The data contributed to a change in government and media perspectives and to the adoption of a Thai Government Cabinet Resolution for the Revitalisation of the Karen Way of Life in 2010 and its subsequent implementation, thereby providing policy support for the maintenance and revitalisation of particularly important customary practices in Northern Thailand.






Actions to enhance progress


As illustrated by the case studies, actions promoting customary sustainable practices and traditional knowledge systems of indigenous peoples and local communities can be a very effective strategy for increasing carbon sequestration, resilience and ecosystem restoration. Progress on this target could be enhanced by:

  • Placing urgency on the implementation of the CBD Plan of Action on Customary Sustainable Use.

  • Providing support to community initiatives, including ICCAs, that contribute to the elements of this target.

  • Supporting community-based mapping initiatives that contribute to the identification of vulnerable areas and the development of land–use plans that ensure or promote the protection and sustainable use of biodiversity.

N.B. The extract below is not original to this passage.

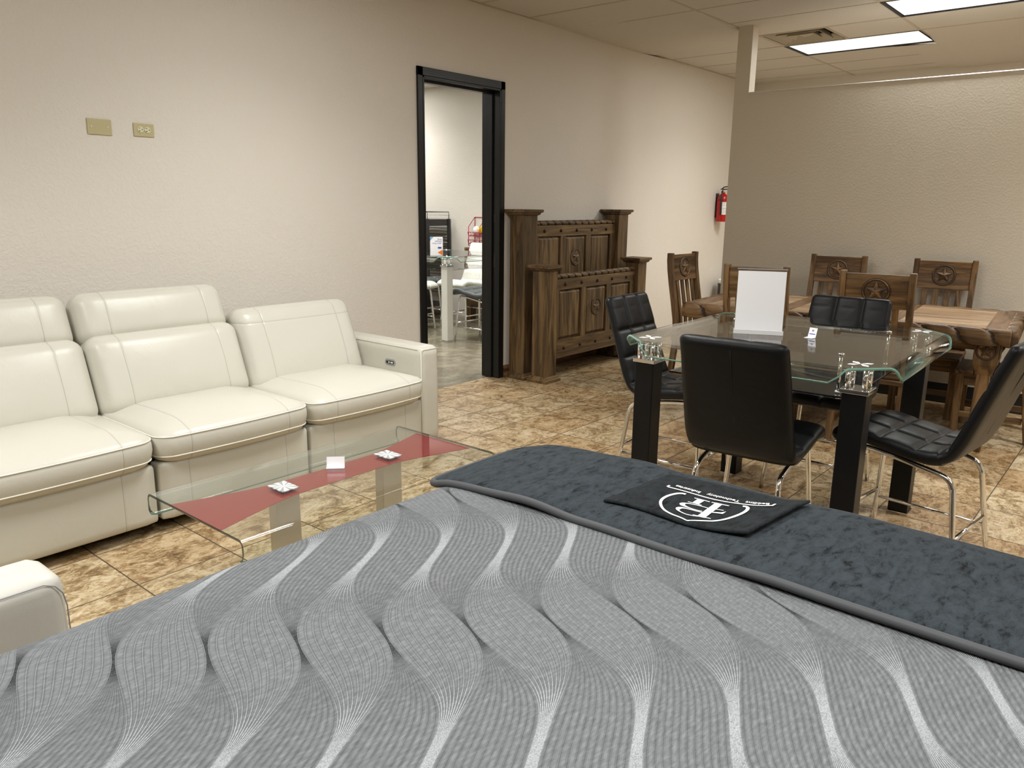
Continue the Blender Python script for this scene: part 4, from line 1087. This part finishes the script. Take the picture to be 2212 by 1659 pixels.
# ------------------------------------------------------------------ headboard and footboard
def bedboard(name, label, cat, x0, x1, y, H, ph, pw, rail_z, top_z, low_z, nails_low):
    """panelled bed end: two capped posts, rope rail, three raised panels, star medallion, nail heads"""
    t = thing(name, label, cat, ((x0 + x1) / 2, y, 0)); W = (x1 - x0) / 2
    for s_ in (-1, 1):
        cx = s_ * (W - pw / 2); h = pw / 2
        po = MB().box(cx - h, cx + h, -h, h, .03, H - .045).build('post', M['oakZ'], t, bevel=.006)
        mb = MB(); vs = []
        for z, q in ((H - .05, h + .004), (H - .04, h + .018), (H - .028, h + .02), (H - .024, h + .035), (H - .004, h + .037), (H, h + .032)):
            for a, b in ((-q, -q), (q, -q), (q, q), (-q, q)): vs.append((cx + a, b, z))
        mb.add(vs, [(4 * i + k, 4 * i + (k + 1) % 4, 4 * i + 4 + (k + 1) % 4, 4 * i + 4 + k) for i in range(5) for k in range(4)] + [(3, 2, 1, 0), (20, 21, 22, 23)])
        mb.build('post_cap', M['oakX'], po)
        mb = MB(); vs = []
        for z, q in ((0, h + .030), (.022, h + .030), (.030, h + .016), (.045, h + .012), (.052, h + .002)):
            for a, b in ((-q, -q), (q, -q), (q, q), (-q, q)): vs.append((cx + a, b, z))
        mb.add(vs, [(4 * i + k, 4 * i + (k + 1) % 4, 4 * i + 4 + (k + 1) % 4, 4 * i + 4 + k) for i in range(4) for k in range(4)] + [(3, 2, 1, 0), (16, 17, 18, 19)])
        mb.build('post_foot', M['oakX'], po)
    a, b = -W + pw, W - pw
    rp = MB(); rg = MB(); rope(rp, (a - .005, -.01, top_z - .02), (b + .005, -.01, top_z - .02), .024, 9.5, None, 1.0, .35, 1.25, 24, rg, .8); ro = rp.build('rope_rail', M['oakX'], t); rg.build('rope_groove', M['wood_dark'], ro)
    zt = top_z - .04
    MB().box(a, b, -.012, .022, low_z, zt).build('back_board', M['oakZ'], t)
    MB().box(a, b, -.038, -.010, zt - .095, zt).build('top_rail', M['oakX'], t, bevel=.003)
    lr = MB().box(a, b, -.038, -.010, low_z, low_z + .16).build('bottom_rail', M['oakX'], t, bevel=.003)
    n = 3; st = .075; zi0 = low_z + .16; zi1 = zt - .095; pwid = ((b - a) - st * (n + 1)) / n
    for k in range(n + 1):
        x = a + k * (pwid + st); MB().box(x, x + st, -.037, -.010, zi0, zi1).build('stile', M['oakZ'], t, bevel=.003)
    for k in range(n):
        x = a + st + k * (pwid + st); vs = []
        for q, yy in ((.006, -.013), (.028, -.028), (.030, -.031)): vs += [(x + q, yy, zi0 + q), (x + pwid - q, yy, zi0 + q), (x + pwid - q, yy, zi1 - q), (x + q, yy, zi1 - q)]
        pnl = MB().add(vs, [(4 * i + j, 4 * i + (j + 1) % 4, 4 * i + 4 + (j + 1) % 4, 4 * i + 4 + j) for i in range(2) for j in range(4)] + [(8, 9, 10, 11)]).build('raised_panel', M['oakZ'], t)
        if k == 1: medallion(pnl, frame_T((x + pwid / 2, -.0325, (zi0 + zi1) / 2 + (.19 if not nails_low else .03)), (1, 0, 0), (0, 0, 1)), .078, M['oakZ'])
    def nail(x, z):
        mb = MB(); vs = []; sg = 12
        for rr, yy in ((.016, -.038), (.013, -.046), (.006, -.050)): vs += [(x + rr * math.cos(i * 2 * PI / sg), yy, z + rr * math.sin(i * 2 * PI / sg)) for i in range(sg)]
        mb.add(vs, [(i * sg + j, i * sg + (j + 1) % sg, (i + 1) * sg + (j + 1) % sg, (i + 1) * sg + j) for i in range(2) for j in range(sg)] + [tuple(2 * sg + j for j in range(sg))], True)
        mb.build('nail_head', M['nail'], t)
    for k in range(5):
        x = a + (b - a) * (.12 + .19 * k); nail(x, zt - .048)
        if nails_low: nail(x, low_z + .085)
    return t
bedboard('headboard', 'tall brown wooden headboard with star panel against the wall', 'headboard', 5.225, 6.86, 4.345, 1.475, 0, .17, 0, 1.375, .30, False)
bedboard('footboard', 'lower brown wooden footboard with star panel leaning before the headboard', 'footboard', 5.235, 6.86, 4.10, 1.015, 0, .155, 0, .925, .185, True)
# ------------------------------------------------------------------ back room
GB = 'chairs around the white-legged table in the back room'
glass_table('glass counter table with square white legs seen through the doorway', (6.59, 6.56, 0), 0, .56, .56, .43, .43, .942, M['white_lacquer'], None, (.47, .47, .80, M['glass']))
dup(c1, (6.49, 5.90, 0), math.radians(92), 'grey counter chair seen edge-on against the right door jamb', GB, (M['black_leather'], M['grey_leather']))
w1 = dup(c1, (7.13, 6.78, 0), math.radians(182), 'white tufted counter chair behind the back room table', GB, (M['black_leather'], M['white_leather']))
dup(w1, (6.44, 7.06, 0), math.radians(-88), 'white counter chair at the left door jamb, its seat under the back room table', GB)
dup(c1, (6.96, 7.45, 0), math.radians(-92), 'grey counter chair at the left behind the back room table', GB, (M['black_leather'], M['grey_leather']))
# table sign in the back room
t = thing('table_sign', 'small white card reading Shop without using credit on the back room table', 'sign', (6.16, 6.29, .949), math.radians(-46))
MB().box(-.07, .07, -.0015, .0015, 0, .205).build('card', M['white_card'], t)
Tt = frame_T((0, -.0022, 0), (1, 0, 0), (0, 0, 1))
MB().add([(-.07, -.002, .205), (-.07, -.002, .165), (-.03, -.002, .205)], [(0, 1, 2)]).build('blue_corner', M['skyblue'], t)
MB().add([(.068, -.002, .004), (.068, -.002, .065), (.012, -.002, .034)], [(0, 1, 2)]).build('orange_triangle', M['orange'], t)
MB().box(.015, .055, -.0026, -.0018, .078, .095).build('logo_block', M['blue'], t)
for k, s_ in enumerate(('Shop', 'without', 'using credit')):
    text_mesh(s_, .024 if k < 2 else .022, frame_T((.035 if k == 0 else (.022 if k == 1 else .004), -.0024, .172 - .021 * k), (1, 0, 0), (0, 0, 1)), M['blue'], 'printed_words', t)
# black wire merchandise rack against the right wall of the back room
t = thing('wire_rack', 'black wire display rack with shelves in the back room, left in the doorway', 'rack', (7.50, 7.98, 0))
RX, RY = .20, .36
for sx in (-1, 1):
    for sy in (-1, 1): MB().box(sx * RX - .018, sx * RX + .018, sy * RY - .018, sy * RY + .018, 0, 1.31).build('post', M['black_wire'], t)
MB().box(-RX, RX, -RY, RY, 1.22, 1.305).build('header', M['black_wire'], t)
mb = MB()
for s_ in (-1, 1):
    mb.tube([(s_ * RX, -RY, 1.31), (s_ * RX, -RY, 1.40), (s_ * RX, RY, 1.40), (s_ * RX, RY, 1.31)], .005, 6)
for sy in (-1, 0, 1): mb.tube([(-RX, sy * RY, 1.40), (RX, sy * RY, 1.40)], .004, 6)
mb.tube([(-RX, -RY * .5, 1.31), (-RX, -RY * .5, 1.37), (-RX, RY * .5, 1.37)], .004, 6); mb.build('top_basket', M['black_wire'], t)
for z in (.16, .48, .80, 1.02): MB().box(-RX, RX, -RY, RY, z, z + .014).build('shelf', M['black_wire'], t)
for k in range(22): z = .30 + .042 * k; MB().box(RX - .006, RX, -RY, RY, z, z + .008).build('back_wire', M['black_wire'], t)
t = thing('speaker_box', 'small silver speaker on the wire rack shelf in the back room', 'speaker', (7.42, 8.03, .815))
MB().box(-.07, .07, -.10, .10, 0, .15).build('body', M['grey_plastic'], t, bevel=.012)
for y in (-.045, .045):
    mb = MB(); T_ = frame_T((-.071, y, .075), (0, -1, 0), (0, 0, 1)); disc(mb, T_, .035); mb.build('cone', M['black_plastic'], t)
t = thing('storage_case', 'charcoal fabric case with a white tag on the floor by the wire rack', 'case', (7.08, 8.10, 0))
rbox(.36, .50, .33, .04, (.004, .004, .004), 8).build('body', M['charcoal'], t, loc=(0, 0, .165))
MB().box(-.186, -.183, -.06, -.01, .20, .27).build('tag', M['white_card'], t)
t = thing('red_wire_rack', 'red wire snack rack on the back room wall, right in the doorway', 'rack', (7.635, 6.98, 0))
mb = MB()
for sy in (-1, 1):
    mb.tube([(.11, sy * .20, .975), (.11, sy * .20, 1.34), (-.01, sy * .20, 1.22), (-.01, sy * .20, .975), (.11, sy * .20, .975)], .006, 6)
for z in (.975, 1.00, 1.10): mb.tube([(-.01, -.20, z), (-.01, .20, z), (.11, .20, z), (.11, -.20, z)], .005, 6, True)
mb.tube([(.11, -.20, 1.34), (.11, .20, 1.34)], .005, 6).tube([(.11, 0, 1.34), (-.01, 0, 1.22), (-.01, 0, .975)], .005, 6); mb.build('frame', M['red_wire'], t)
for z0 in (1.00, 1.10):
    mb = MB()
    for k in range(9): y = -.20 + .05 * k; mb.tube([(-.03, y, z0 + .05), (-.01, y, z0), (.11, y, z0 + .03)], .003, 5)
    mb.tube([(-.03, -.20, z0 + .05), (-.03, .20, z0 + .05)], .005, 6); mb.build('basket', M['red_wire'], t)
for k, (y, mm) in enumerate(((.09, 'white_card'), (.0, 'yellow'), (-.085, 'white_card'), (-.165, 'yellow'))):
    o = rbox(.08, .06, .09, .025, (.006, .006, .006), 6).build('snack_pack', M[mm], None, loc=(7.69, 7.01 + y, 1.175))
    o.rotation_euler = (0, math.radians(-20), .2)
    tag(o, ['white snack pack at the left end of the red wire rack', 'yellow snack pack beside the white one in the red wire rack', 'second white snack pack in the red wire rack, right of the yellow', 'yellow snack pack at the right end of the red wire rack'][k], 'snack pack', 'snack packs on the red wire rack')
t = thing('wooden_bench', 'wooden bench end with carved star behind the white chair in the back room', 'bench', (7.58, 6.98, 0))
MB().box(-.05, .05, .07, .19, 0, .955).build('post', M['pineZ'], t, bevel=.006)
pb = MB().box(-.05, .05, -.50, .07, .18, .40).build('side_board', M['pineY'], t, bevel=.005)
MB().box(-.04, .04, -.50, -.40, 0, .18).build('leg', M['pineZ'], t)
hb = MB().box(-.02, .04, -.36, .07, .80, .94).build('top_board', M['pineY'], t, bevel=.005)
medallion(t, frame_T((-.052, .13, .88), (0, -1, 0), (0, 0, 1)), .055, M['pineZ'])
for o in list(C.objects):
    if o.type == 'MESH' and o.parent is not None and not o.data.materials: o.data.materials.append(M['chrome'])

  • Supporting communities to take the lead in identifying opportunities and priorities for restoration, taking into full account the current use of land and resources.

  • Exploring both market and non-market mechanisms to incentivise the sustainable use, conservation and restoration of ecosystems, particularly those critical for carbon sequestration (see also Target 3).

  • Promoting an integrated landscape approach with rights-holders and stakeholder engagement that includes meeting the long-term socio-economic needs of indigenous peoples and local communities.

  • Consider the adoption of an indicator on socio-ecological resilience for Target 15. The recent initiative by the UNU Institute for the Advanced Study of Sustainability on developing a Toolkit for Resilience Indicators in Socio-ecological Production Landscapes and Seascapes could serve as a useful starting point101.